Hungary's Viktor Orbán secures another term with resounding win
Orbán and his Fidesz party projected to take 133 seats with 93% of votes counted, after a heavily anti-migration campaign
Shaun Walker in Budapest
Sun 8 Apr 2018 23.55 BST
Hungary’s anti-migration prime minister, Viktor Orbán, has secured a third consecutive term in office after his Fidesz party won a resounding victory in parliamentary elections on Sunday.
After running a campaign almost exclusively focused on the apparent threat posed by migration, Orbán’s Fidesz will have a majority in parliament and may even regain a two-thirds “supermajority” which allows constitutional changes.
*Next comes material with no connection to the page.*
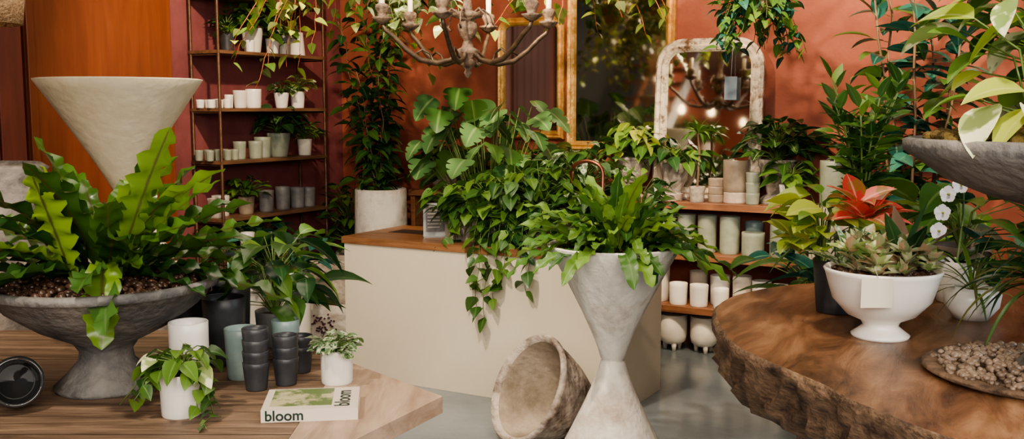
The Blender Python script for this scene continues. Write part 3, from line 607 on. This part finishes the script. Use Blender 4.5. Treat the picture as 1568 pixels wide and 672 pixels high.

With around 93% of votes counted, Fidesz was projected to take 133 of the parliament’s 199 seats, the minimum required for the supermajority.
Orbán appeared shortly before midnight to claim victory in front of a cheering crowd outside the Fidesz election headquarters on the Danube in Budapest.
“We won,” Orbán said. “We gave ourselves a chance to protect Hungary.”
Second place in the vote went to Jobbik, the far-right party that has attempted to rebrand itself as an anti-corruption centrist force. The party is set to win just 26 seats, and its leader, Gábor Vona, said he would resign.